As we get even closer to the transmitter, eventually all of the gain stages have been shut down, and the attenuator has been dialed up to its full 30dB of attenuation. At that point, the gain of the SA605 is dialled back incrementally, until the receiver is almost totally deaf. Hopefully we can achieve the equivalent of >120dB of smooth attenuation in this manner.

As we move farther from a transmitter, the process is reversed, until full gain and minimum attenuation are applied with smooth transitions over the full range of settings. (We will also need to devise a way for the receiver to quickly increase its sensitivity in response to a weaker fox coming on the air. This might be a manual process, accomplished by pressing a "trigger finger" button, or it might be automated by synchronization with the fox cycle.)

If this all works, and we devise an intuitive way to convey the current attenuation level to the user, the user will always have a very clear idea of how far he/she is from the transmitter. The attenuation level could even be calibrated (during ARDF practice sessions) to provide estimated distance to transmitter (in meters/feet) that can be displayed on the LCD.

We have several options for conveying the attenuation setting to the user via the headphones. The processor-generated tone can change in pitch, and/or in volume. The Russian 80m receiver I've played with did that. At weak signal levels (zero attenuation, max gain) the receiver would generate no tone at all. Somewhere around "full quieting" (for lack of a better term) a high pitch signal would become discernable. As the attenuation knob gets turned to lower attenuation settings (the Russian receiver doesn't apply attenuation automatically) the pitch would decrease. The pitch would continue to drop until, only a few meters from the fox, the tone is about 50 Hz and booming into the headphones. The tone actually got quite annoying, but since one is spending little time right next to a fox, it was bearable.

The tone would turn off/on in sync with the received CW signal: I think that was probably done by detecting PLL lock for a PLL tied to the audio of the received signal. I suspect a PLL was used because the tone would disappear if you tuned too far away from the frequency of the signal (beyond lock), even if you could still hear the received signal in the headphones.
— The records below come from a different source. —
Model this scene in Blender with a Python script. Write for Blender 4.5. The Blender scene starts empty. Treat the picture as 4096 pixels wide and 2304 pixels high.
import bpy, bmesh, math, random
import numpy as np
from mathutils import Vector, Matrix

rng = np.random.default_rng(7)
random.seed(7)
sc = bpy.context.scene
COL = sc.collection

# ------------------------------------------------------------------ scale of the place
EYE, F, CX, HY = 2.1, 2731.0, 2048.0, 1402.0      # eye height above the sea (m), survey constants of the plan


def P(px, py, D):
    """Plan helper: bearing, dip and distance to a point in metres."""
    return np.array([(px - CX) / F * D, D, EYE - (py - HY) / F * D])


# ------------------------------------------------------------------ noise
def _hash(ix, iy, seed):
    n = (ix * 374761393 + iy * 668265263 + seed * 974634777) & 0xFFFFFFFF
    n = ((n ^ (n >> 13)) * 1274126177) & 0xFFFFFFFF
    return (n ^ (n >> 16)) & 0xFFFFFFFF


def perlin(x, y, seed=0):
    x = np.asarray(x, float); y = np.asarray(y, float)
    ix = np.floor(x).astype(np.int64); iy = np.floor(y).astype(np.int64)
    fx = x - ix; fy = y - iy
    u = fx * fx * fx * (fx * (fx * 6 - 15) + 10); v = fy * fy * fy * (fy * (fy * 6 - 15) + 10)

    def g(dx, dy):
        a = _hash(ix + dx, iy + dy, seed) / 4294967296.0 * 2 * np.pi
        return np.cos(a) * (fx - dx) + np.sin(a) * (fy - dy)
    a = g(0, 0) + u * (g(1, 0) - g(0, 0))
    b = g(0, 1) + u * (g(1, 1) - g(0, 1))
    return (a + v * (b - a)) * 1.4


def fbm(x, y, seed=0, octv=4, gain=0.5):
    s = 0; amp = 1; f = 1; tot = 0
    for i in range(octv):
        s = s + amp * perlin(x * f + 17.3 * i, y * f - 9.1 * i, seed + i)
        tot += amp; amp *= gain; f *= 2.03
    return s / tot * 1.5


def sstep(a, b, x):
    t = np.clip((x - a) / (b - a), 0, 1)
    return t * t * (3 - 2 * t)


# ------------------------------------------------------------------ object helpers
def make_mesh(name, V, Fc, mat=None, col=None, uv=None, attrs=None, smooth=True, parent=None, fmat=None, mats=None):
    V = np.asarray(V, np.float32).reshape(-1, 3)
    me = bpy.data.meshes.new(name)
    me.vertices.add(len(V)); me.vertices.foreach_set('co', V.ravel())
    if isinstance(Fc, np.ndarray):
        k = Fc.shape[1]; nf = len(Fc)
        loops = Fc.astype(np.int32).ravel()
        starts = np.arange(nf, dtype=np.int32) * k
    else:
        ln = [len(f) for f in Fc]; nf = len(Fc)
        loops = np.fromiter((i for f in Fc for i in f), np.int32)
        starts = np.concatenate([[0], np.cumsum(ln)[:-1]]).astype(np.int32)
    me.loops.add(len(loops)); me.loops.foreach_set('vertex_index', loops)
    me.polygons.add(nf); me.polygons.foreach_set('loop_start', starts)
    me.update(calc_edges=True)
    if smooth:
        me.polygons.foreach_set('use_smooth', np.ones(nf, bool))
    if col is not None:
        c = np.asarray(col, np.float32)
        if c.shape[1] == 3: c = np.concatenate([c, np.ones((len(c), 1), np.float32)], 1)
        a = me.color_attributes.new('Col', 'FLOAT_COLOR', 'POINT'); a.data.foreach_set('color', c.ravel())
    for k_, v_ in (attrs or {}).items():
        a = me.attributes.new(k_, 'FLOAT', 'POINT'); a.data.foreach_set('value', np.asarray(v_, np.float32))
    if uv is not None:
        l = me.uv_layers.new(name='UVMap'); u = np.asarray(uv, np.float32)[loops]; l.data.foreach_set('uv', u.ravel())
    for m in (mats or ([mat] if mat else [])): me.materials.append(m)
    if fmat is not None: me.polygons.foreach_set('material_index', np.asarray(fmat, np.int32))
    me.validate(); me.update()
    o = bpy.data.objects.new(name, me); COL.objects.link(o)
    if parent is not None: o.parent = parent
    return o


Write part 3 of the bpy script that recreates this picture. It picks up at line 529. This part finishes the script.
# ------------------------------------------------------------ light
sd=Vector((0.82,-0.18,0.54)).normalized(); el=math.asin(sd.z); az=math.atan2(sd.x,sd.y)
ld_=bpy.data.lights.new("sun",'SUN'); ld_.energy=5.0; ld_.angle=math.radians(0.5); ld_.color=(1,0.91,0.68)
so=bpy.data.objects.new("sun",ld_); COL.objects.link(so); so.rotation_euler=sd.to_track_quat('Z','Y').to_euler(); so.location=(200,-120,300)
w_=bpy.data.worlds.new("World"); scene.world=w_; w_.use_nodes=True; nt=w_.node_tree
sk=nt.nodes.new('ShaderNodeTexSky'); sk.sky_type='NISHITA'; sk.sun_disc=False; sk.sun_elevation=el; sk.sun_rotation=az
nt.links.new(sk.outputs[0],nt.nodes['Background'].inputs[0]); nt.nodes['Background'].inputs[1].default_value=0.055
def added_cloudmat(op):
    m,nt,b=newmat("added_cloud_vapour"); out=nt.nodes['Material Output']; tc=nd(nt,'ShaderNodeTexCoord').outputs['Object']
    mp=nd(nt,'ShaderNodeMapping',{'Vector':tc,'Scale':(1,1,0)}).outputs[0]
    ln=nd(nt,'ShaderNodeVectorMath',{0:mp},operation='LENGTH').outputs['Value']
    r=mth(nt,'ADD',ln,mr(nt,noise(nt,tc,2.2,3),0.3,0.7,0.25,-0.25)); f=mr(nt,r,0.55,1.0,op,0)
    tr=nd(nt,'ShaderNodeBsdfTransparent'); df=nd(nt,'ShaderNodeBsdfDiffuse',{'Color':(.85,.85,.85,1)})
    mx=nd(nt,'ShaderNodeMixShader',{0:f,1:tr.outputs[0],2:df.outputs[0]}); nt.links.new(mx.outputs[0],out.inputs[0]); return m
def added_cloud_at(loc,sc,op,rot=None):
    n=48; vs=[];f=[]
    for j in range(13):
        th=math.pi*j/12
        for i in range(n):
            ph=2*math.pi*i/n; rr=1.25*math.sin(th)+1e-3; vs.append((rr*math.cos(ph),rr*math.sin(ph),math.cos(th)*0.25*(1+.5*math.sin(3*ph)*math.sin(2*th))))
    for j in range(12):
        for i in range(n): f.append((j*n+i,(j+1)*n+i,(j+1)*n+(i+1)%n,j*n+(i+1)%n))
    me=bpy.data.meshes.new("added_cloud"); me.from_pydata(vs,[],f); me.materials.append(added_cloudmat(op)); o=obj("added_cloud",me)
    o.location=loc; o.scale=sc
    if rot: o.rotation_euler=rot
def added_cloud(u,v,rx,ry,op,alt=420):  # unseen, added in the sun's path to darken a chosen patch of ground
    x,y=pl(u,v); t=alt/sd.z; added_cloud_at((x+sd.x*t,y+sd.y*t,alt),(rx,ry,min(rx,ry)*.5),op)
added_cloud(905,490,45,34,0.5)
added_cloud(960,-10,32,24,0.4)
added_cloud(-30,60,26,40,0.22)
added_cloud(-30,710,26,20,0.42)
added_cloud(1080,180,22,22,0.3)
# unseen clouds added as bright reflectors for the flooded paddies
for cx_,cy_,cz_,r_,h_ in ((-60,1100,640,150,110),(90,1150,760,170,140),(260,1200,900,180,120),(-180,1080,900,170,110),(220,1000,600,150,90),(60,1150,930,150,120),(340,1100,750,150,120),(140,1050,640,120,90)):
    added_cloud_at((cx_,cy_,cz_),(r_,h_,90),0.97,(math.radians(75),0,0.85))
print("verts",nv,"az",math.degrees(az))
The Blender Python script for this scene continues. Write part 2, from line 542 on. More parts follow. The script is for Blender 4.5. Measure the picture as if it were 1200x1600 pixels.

We might be able to accomplish the same thing, or perhaps do even better. The current receiver design includes a sensitive RF detector with its RF input attached just after the BPF in the front end. Although it is a sensitive RF detector, it is still relatively deaf in comparison to a sensitive receiver. So when the receiver attenuation level is high, and a signal is clearly discernable to the RF detector (and it rises and falls in sync with the RSSI?) it will be a clear indication of close proximity to a fox. The receiver might utilize that information to improve the confidence of close proximity, and it might synchronize the tone output (on/off) to coincide with the detector's signal indication.

All this reminds me that I should include analog switches in the design to allow the 2m and 80m receiver sections to share the RF detector and Attenuator devices.